While I often disagreed with then FCC Chairman Hundt when he diverted from promoting market-based competition by picking winners and losers through hyper-regulation, I must commend Mr. Hundt's logic and policy explained in detail in his IEEE monograph in 1995.  

  • Its too bad that he no longer appears to support that pro-competition and pro-taxpayer stance anymore.

Ironically now, Mr. Hundt would financially benefit greatly, if the FCC rigs the 700 MHz auction to lower the value spectrum by requiring a license holder agree to net neutrality.

  • The taxpayer would be the biggest loser if the FCC decides to restrict and heavily regulate some of the 700 MHz spectrum up for auction with net neutrality.

The primary impetus behind the 1993 Democratic Congress that passed the law requiring spectrum auctions is that the taxpayer was routinely being fleeced by the FCC granting spectrum by other processes than auctions.

  • While no process is perfect, the law requring auctions has great wisdom and fairness embedded in it.

It is important to put this current FCC 700 MHz auction decision into context.

  • The FCC very recently decided that wireless broadband should not be subjected to net neutrality regulation; the very same decision the FCC made  previously for cable modems, DSL and BPL.
  • Given those overwhelming policy and legal precedents, if the FCC were to rig the 700 MHz auction with a net neutrality requirement for some of the spectrum, the decision would surely bring immediate lawsuits that the FCC rigged the auction to favor one class of bidders and robbed the taxpayer of the auction proceeds they were justly due under the law.

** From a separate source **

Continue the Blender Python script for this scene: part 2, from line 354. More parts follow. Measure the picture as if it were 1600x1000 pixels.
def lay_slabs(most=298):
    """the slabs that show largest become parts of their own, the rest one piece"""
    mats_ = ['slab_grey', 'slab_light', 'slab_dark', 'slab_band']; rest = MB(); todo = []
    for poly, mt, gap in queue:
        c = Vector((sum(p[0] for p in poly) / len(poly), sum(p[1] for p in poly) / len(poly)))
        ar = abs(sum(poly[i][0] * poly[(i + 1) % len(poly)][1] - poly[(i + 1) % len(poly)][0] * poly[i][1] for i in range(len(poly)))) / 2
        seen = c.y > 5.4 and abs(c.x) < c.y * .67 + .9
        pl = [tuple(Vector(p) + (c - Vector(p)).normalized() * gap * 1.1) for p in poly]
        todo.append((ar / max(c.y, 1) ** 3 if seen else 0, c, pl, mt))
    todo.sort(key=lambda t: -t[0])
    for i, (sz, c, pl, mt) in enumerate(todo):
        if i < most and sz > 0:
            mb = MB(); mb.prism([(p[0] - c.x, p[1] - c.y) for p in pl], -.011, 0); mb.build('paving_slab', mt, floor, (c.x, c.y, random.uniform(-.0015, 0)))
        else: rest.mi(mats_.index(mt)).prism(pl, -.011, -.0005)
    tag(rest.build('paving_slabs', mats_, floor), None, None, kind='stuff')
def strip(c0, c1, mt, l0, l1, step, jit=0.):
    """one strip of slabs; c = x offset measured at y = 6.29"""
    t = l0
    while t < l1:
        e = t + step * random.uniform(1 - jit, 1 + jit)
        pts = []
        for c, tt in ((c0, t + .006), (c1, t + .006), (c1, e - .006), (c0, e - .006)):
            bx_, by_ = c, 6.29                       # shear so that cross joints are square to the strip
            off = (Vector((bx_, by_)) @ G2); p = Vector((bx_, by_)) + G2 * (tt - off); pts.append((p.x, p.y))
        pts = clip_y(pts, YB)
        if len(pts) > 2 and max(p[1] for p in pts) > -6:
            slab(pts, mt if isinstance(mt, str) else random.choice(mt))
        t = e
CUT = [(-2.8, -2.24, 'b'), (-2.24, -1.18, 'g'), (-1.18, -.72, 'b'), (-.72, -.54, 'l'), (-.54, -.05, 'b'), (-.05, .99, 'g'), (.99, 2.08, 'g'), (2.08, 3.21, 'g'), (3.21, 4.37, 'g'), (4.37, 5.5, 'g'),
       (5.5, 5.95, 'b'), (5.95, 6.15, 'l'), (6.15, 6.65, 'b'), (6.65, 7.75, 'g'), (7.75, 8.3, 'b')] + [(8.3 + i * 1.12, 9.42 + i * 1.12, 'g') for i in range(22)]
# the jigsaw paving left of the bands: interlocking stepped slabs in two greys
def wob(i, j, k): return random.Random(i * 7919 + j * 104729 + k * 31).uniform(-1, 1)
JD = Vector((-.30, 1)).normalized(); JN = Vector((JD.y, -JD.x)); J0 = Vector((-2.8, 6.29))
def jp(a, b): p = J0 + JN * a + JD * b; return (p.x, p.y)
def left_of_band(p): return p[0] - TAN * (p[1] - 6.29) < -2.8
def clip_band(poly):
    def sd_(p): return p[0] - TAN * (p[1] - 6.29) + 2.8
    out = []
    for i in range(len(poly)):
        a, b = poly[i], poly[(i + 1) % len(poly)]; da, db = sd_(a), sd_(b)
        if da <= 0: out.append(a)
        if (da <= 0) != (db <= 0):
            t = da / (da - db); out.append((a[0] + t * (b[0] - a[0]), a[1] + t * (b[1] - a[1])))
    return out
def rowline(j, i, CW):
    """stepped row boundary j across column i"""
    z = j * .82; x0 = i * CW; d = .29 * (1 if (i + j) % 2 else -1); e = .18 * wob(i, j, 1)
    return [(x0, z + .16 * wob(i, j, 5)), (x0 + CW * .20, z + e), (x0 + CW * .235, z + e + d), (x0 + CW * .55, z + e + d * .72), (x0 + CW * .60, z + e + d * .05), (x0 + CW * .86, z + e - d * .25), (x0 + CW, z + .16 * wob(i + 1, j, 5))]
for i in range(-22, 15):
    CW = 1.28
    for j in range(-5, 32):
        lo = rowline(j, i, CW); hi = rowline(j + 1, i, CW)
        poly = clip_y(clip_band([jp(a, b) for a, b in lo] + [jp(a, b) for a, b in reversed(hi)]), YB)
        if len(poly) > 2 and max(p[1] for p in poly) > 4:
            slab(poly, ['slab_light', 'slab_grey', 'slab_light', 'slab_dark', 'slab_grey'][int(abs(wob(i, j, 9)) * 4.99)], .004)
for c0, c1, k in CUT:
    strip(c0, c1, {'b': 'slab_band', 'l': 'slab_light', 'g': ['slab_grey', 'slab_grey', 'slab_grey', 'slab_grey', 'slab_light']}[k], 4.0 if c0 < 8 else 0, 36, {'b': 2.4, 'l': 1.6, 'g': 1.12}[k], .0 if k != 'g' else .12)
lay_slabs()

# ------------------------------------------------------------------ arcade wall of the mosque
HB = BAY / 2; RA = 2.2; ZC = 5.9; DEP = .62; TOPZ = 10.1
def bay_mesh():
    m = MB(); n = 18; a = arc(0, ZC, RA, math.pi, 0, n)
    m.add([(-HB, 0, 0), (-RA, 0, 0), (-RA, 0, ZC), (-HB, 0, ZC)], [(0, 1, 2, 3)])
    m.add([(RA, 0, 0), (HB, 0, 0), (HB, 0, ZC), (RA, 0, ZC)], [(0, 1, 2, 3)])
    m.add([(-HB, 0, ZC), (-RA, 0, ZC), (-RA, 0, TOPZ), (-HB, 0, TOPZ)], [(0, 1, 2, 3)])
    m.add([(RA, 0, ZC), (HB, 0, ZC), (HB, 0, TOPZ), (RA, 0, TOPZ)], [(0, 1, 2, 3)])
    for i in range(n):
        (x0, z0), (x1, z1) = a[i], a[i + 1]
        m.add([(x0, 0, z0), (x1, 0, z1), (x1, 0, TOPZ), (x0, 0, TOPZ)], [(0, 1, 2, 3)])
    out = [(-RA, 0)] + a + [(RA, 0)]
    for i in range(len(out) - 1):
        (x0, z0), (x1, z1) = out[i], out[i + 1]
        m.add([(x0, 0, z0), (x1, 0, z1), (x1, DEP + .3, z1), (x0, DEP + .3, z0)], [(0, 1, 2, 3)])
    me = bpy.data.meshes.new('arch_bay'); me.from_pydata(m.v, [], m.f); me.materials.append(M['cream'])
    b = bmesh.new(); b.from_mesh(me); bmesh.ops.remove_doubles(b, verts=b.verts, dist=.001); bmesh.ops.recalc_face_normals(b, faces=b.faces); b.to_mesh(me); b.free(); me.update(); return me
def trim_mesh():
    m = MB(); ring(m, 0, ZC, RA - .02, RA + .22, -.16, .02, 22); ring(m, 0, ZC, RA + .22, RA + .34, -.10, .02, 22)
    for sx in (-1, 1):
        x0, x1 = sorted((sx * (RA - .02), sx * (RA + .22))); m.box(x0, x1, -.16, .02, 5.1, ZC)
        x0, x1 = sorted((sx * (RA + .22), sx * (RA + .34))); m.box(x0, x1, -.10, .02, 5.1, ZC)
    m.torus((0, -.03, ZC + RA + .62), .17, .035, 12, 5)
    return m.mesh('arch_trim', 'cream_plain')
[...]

Lastly, the only reason we are effectively revisiting the recent FCC wireless broadband decision to not require net neutrality for wireless broadband, is that "process bandits" hold up proceedings with deadlines because like any mugger, ambusher or bandit, they know attacking the process at the most vulnerable point increases their chance of success.

  • This is classic the ends justify the means "process banditry" that should not be rewarded.